The excuse offered by the Plaintiff's attorney for her failure to withdraw the complaint upon the execution of the Settlement is unavailing. In her affidavit opposing the motion for sanctions, the Plaintiff's attorney states that she did not immediately withdraw the complaint following the execution of the Settlement because the Defendant had backed out of a previous stipulation of settlement during the divorce proceeding, and therefore the Plaintiff was hesitant to dismiss the complaint until he had a final judgment of divorce. (Seligman Aff., ¶ 53.) According to the Plaintiff's attorney, if the Defendant did not want to incur costs litigating the action after the Settlement was filed, she could have "sent [the Plaintiff's attorney] a stipulation extending her time to answer until she had served [the Plaintiff's attorney] the judgment of divorce". (Amended Affidavit of Delice Seligman dated May 10, 2011, ¶ 4.)
However, this excuse does not change the fact that, as of September 1, 2010, there was a signed Settlement agreement binding on both parties, discharging the claims in the complaint. It was incumbent upon the Plaintiff to withdraw the complaint upon receipt of a demand to do so. Regardless of whether the Plaintiff's concern about the Defendant's compliance with the Settlement was well-founded, permitting the Defendant and the Court to expend resources in a litigation that essentially was the Plaintiff's backup plan was an abuse of the legal system. Accordingly, the Court grants the Defendant's motion to sanction the Plaintiff's attorney for her failure to withdraw the complaint following the Defendant's December 28, 2010 demand.
With respect to the amount of sanctions, a court has "broad discretion in tailoring appropriate and reasonable sanctions under rule 11". O'Malley, 896 F.2d at 709; Lawrence v. Wilder Richman Sec. Corp., 417 F. App'x 11, 15 (2d Cir. 2010). The Defendant requests that the Court sanction the Plaintiff's attorney by requiring her to pay the Defendant's attorney's fees and costs associated with opposing the complaint, including the filing of the answer, counterclaim complaint, motion to dismiss and motion for sanctions. However, because the Court declines to award sanctions based on the Plaintiff's initial filing of the complaint, and because the Defendant's counterclaim complaint was filed despite the absence of this Court's subject matter jurisdiction, the Court finds that the proposed sanction is not warranted.

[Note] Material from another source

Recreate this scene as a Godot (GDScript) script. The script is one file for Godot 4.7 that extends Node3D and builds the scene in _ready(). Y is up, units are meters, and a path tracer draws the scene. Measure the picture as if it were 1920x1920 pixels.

Here, the sanctionable conduct that the Court seeks to deter is the maintenance and continuation of a lawsuit rendered meritless by events subsequent to its commencement, despite a demand of withdrawal. Pursuant to Rule 11(c)(2), if a party fails to withdraw the challenged document within 21 days of being served with a motion for sanctions, "the court may award to the prevailing party the reasonable expenses, including attorney's fees, incurred for the motion". Fed. R. Civ. P. 11(c). Accordingly, the Court finds that the appropriate sanction is for the Plaintiff's attorney to pay the attorney's fees and costs incurred by the Defendant in bringing and defending its motion for sanctions. The Defendant is directed to submit within 10 days of the date of this order, records reflecting the hours expended by her attorney and the costs incurred in filing and defending the motion for sanctions.